[start Dataset section]

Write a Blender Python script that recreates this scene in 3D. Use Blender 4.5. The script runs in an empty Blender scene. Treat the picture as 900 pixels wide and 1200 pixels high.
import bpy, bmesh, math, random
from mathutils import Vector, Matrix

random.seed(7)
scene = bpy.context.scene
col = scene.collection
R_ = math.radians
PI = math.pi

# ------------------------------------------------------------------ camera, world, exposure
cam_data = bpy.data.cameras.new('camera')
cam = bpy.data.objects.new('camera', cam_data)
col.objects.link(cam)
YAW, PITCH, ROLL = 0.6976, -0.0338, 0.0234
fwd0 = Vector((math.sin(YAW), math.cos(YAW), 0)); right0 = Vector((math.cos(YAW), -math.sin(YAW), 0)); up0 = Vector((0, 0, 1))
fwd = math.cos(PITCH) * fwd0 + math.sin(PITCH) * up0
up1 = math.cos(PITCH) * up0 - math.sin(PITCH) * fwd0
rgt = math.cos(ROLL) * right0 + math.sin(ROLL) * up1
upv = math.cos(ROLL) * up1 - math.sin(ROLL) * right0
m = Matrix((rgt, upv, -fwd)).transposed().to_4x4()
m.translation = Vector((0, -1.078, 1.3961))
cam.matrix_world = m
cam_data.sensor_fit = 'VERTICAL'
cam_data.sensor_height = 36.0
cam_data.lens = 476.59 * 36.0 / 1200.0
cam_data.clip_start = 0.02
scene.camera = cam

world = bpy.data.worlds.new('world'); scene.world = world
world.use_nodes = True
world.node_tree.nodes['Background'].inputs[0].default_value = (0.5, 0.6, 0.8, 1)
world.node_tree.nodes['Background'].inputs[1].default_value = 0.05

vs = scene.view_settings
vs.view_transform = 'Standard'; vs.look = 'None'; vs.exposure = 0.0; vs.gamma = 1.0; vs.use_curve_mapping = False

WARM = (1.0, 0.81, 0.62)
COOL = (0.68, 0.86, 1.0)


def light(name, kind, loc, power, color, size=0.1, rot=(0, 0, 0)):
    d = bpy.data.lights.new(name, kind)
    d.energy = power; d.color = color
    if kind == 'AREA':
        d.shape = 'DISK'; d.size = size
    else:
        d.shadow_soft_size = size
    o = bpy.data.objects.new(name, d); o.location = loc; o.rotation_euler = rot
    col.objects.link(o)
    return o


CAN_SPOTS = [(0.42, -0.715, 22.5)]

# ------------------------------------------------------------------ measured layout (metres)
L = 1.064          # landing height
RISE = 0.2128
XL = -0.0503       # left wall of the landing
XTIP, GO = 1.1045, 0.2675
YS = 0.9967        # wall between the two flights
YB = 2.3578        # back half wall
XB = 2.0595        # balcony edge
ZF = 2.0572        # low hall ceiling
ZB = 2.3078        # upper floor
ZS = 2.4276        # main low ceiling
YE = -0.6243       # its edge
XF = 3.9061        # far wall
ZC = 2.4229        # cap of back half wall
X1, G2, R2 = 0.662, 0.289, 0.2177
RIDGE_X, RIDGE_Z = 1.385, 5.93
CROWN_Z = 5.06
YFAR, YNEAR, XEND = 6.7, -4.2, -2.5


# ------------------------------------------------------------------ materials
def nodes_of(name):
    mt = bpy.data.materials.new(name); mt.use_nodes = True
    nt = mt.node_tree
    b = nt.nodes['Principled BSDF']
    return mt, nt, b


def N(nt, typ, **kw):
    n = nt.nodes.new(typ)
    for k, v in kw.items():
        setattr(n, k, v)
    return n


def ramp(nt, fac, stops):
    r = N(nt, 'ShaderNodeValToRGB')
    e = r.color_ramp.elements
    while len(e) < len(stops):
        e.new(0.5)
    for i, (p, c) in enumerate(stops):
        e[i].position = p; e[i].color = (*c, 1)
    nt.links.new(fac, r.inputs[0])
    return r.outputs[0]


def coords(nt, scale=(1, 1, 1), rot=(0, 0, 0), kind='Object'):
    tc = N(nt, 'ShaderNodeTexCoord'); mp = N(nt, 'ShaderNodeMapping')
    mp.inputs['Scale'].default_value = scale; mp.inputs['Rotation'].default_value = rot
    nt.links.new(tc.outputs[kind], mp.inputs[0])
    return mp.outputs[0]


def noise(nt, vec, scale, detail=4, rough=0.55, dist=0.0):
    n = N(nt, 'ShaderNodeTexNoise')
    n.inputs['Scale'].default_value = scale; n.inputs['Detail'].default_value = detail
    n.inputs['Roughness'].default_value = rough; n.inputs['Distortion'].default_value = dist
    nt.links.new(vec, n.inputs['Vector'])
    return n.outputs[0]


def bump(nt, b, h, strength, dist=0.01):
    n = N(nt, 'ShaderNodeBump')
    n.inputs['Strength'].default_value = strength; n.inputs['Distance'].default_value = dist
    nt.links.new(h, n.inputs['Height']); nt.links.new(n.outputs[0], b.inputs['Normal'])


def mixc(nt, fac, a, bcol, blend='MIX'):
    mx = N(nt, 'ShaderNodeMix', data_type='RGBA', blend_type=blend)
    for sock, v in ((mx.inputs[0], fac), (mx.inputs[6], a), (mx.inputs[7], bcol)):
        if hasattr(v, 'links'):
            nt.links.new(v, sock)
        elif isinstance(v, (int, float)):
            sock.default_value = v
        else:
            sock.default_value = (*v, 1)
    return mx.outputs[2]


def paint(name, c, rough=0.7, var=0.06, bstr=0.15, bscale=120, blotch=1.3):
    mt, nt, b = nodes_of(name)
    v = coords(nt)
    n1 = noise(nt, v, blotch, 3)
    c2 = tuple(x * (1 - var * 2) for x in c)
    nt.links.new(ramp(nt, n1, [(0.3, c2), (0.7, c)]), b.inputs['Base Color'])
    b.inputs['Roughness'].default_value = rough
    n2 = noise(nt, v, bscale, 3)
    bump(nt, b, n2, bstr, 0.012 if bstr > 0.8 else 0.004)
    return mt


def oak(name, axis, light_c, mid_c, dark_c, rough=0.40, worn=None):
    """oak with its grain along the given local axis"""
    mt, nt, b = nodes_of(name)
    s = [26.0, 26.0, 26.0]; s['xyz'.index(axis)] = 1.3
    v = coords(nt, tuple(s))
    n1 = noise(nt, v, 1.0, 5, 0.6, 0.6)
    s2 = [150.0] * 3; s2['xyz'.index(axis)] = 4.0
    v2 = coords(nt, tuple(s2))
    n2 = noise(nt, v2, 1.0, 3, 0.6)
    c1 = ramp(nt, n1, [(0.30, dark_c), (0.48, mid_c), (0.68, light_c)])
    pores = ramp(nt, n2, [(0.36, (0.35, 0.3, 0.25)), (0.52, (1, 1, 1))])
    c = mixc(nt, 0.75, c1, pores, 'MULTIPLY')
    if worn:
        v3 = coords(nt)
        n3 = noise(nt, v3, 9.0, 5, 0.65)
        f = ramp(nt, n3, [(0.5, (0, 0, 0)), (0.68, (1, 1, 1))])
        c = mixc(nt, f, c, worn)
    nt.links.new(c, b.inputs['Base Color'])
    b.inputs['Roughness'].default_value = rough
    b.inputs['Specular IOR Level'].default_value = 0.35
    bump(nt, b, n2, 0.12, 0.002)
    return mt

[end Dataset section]

- _Problem description_
Print again each line of the listing above, exactly as it appears.

- _Solution_
Write a Blender Python script that recreates this scene in 3D. Use Blender 4.5. The script runs in an empty Blender scene. Treat the picture as 900 pixels wide and 1200 pixels high.
import bpy, bmesh, math, random
from mathutils import Vector, Matrix

random.seed(7)
scene = bpy.context.scene
col = scene.collection
R_ = math.radians
PI = math.pi

# ------------------------------------------------------------------ camera, world, exposure
cam_data = bpy.data.cameras.new('camera')
cam = bpy.data.objects.new('camera', cam_data)
col.objects.link(cam)
YAW, PITCH, ROLL = 0.6976, -0.0338, 0.0234
fwd0 = Vector((math.sin(YAW), math.cos(YAW), 0)); right0 = Vector((math.cos(YAW), -math.sin(YAW), 0)); up0 = Vector((0, 0, 1))
fwd = math.cos(PITCH) * fwd0 + math.sin(PITCH) * up0
up1 = math.cos(PITCH) * up0 - math.sin(PITCH) * fwd0
rgt = math.cos(ROLL) * right0 + math.sin(ROLL) * up1
upv = math.cos(ROLL) * up1 - math.sin(ROLL) * right0
m = Matrix((rgt, upv, -fwd)).transposed().to_4x4()
m.translation = Vector((0, -1.078, 1.3961))
cam.matrix_world = m
cam_data.sensor_fit = 'VERTICAL'
cam_data.sensor_height = 36.0
cam_data.lens = 476.59 * 36.0 / 1200.0
cam_data.clip_start = 0.02
scene.camera = cam

world = bpy.data.worlds.new('world'); scene.world = world
world.use_nodes = True
world.node_tree.nodes['Background'].inputs[0].default_value = (0.5, 0.6, 0.8, 1)
world.node_tree.nodes['Background'].inputs[1].default_value = 0.05

vs = scene.view_settings
vs.view_transform = 'Standard'; vs.look = 'None'; vs.exposure = 0.0; vs.gamma = 1.0; vs.use_curve_mapping = False

WARM = (1.0, 0.81, 0.62)
COOL = (0.68, 0.86, 1.0)


def light(name, kind, loc, power, color, size=0.1, rot=(0, 0, 0)):
    d = bpy.data.lights.new(name, kind)
    d.energy = power; d.color = color
    if kind == 'AREA':
        d.shape = 'DISK'; d.size = size
    else:
        d.shadow_soft_size = size
    o = bpy.data.objects.new(name, d); o.location = loc; o.rotation_euler = rot
    col.objects.link(o)
    return o


CAN_SPOTS = [(0.42, -0.715, 22.5)]

# ------------------------------------------------------------------ measured layout (metres)
L = 1.064          # landing height
RISE = 0.2128
XL = -0.0503       # left wall of the landing
XTIP, GO = 1.1045, 0.2675
YS = 0.9967        # wall between the two flights
YB = 2.3578        # back half wall
XB = 2.0595        # balcony edge
ZF = 2.0572        # low hall ceiling
ZB = 2.3078        # upper floor
ZS = 2.4276        # main low ceiling
YE = -0.6243       # its edge
XF = 3.9061        # far wall
ZC = 2.4229        # cap of back half wall
X1, G2, R2 = 0.662, 0.289, 0.2177
RIDGE_X, RIDGE_Z = 1.385, 5.93
CROWN_Z = 5.06
YFAR, YNEAR, XEND = 6.7, -4.2, -2.5


# ------------------------------------------------------------------ materials
def nodes_of(name):
    mt = bpy.data.materials.new(name); mt.use_nodes = True
    nt = mt.node_tree
    b = nt.nodes['Principled BSDF']
    return mt, nt, b


def N(nt, typ, **kw):
    n = nt.nodes.new(typ)
    for k, v in kw.items():
        setattr(n, k, v)
    return n


def ramp(nt, fac, stops):
    r = N(nt, 'ShaderNodeValToRGB')
    e = r.color_ramp.elements
    while len(e) < len(stops):
        e.new(0.5)
    for i, (p, c) in enumerate(stops):
        e[i].position = p; e[i].color = (*c, 1)
    nt.links.new(fac, r.inputs[0])
    return r.outputs[0]


def coords(nt, scale=(1, 1, 1), rot=(0, 0, 0), kind='Object'):
    tc = N(nt, 'ShaderNodeTexCoord'); mp = N(nt, 'ShaderNodeMapping')
    mp.inputs['Scale'].default_value = scale; mp.inputs['Rotation'].default_value = rot
    nt.links.new(tc.outputs[kind], mp.inputs[0])
    return mp.outputs[0]


def noise(nt, vec, scale, detail=4, rough=0.55, dist=0.0):
    n = N(nt, 'ShaderNodeTexNoise')
    n.inputs['Scale'].default_value = scale; n.inputs['Detail'].default_value = detail
    n.inputs['Roughness'].default_value = rough; n.inputs['Distortion'].default_value = dist
    nt.links.new(vec, n.inputs['Vector'])
    return n.outputs[0]


def bump(nt, b, h, strength, dist=0.01):
    n = N(nt, 'ShaderNodeBump')
    n.inputs['Strength'].default_value = strength; n.inputs['Distance'].default_value = dist
    nt.links.new(h, n.inputs['Height']); nt.links.new(n.outputs[0], b.inputs['Normal'])


def mixc(nt, fac, a, bcol, blend='MIX'):
    mx = N(nt, 'ShaderNodeMix', data_type='RGBA', blend_type=blend)
    for sock, v in ((mx.inputs[0], fac), (mx.inputs[6], a), (mx.inputs[7], bcol)):
        if hasattr(v, 'links'):
            nt.links.new(v, sock)
        elif isinstance(v, (int, float)):
            sock.default_value = v
        else:
            sock.default_value = (*v, 1)
    return mx.outputs[2]


def paint(name, c, rough=0.7, var=0.06, bstr=0.15, bscale=120, blotch=1.3):
    mt, nt, b = nodes_of(name)
    v = coords(nt)
    n1 = noise(nt, v, blotch, 3)
    c2 = tuple(x * (1 - var * 2) for x in c)
    nt.links.new(ramp(nt, n1, [(0.3, c2), (0.7, c)]), b.inputs['Base Color'])
    b.inputs['Roughness'].default_value = rough
    n2 = noise(nt, v, bscale, 3)
    bump(nt, b, n2, bstr, 0.012 if bstr > 0.8 else 0.004)
    return mt


def oak(name, axis, light_c, mid_c, dark_c, rough=0.40, worn=None):
    """oak with its grain along the given local axis"""
    mt, nt, b = nodes_of(name)
    s = [26.0, 26.0, 26.0]; s['xyz'.index(axis)] = 1.3
    v = coords(nt, tuple(s))
    n1 = noise(nt, v, 1.0, 5, 0.6, 0.6)
    s2 = [150.0] * 3; s2['xyz'.index(axis)] = 4.0
    v2 = coords(nt, tuple(s2))
    n2 = noise(nt, v2, 1.0, 3, 0.6)
    c1 = ramp(nt, n1, [(0.30, dark_c), (0.48, mid_c), (0.68, light_c)])
    pores = ramp(nt, n2, [(0.36, (0.35, 0.3, 0.25)), (0.52, (1, 1, 1))])
    c = mixc(nt, 0.75, c1, pores, 'MULTIPLY')
    if worn:
        v3 = coords(nt)
        n3 = noise(nt, v3, 9.0, 5, 0.65)
        f = ramp(nt, n3, [(0.5, (0, 0, 0)), (0.68, (1, 1, 1))])
        c = mixc(nt, f, c, worn)
    nt.links.new(c, b.inputs['Base Color'])
    b.inputs['Roughness'].default_value = rough
    b.inputs['Specular IOR Level'].default_value = 0.35
    bump(nt, b, n2, 0.12, 0.002)
    return mt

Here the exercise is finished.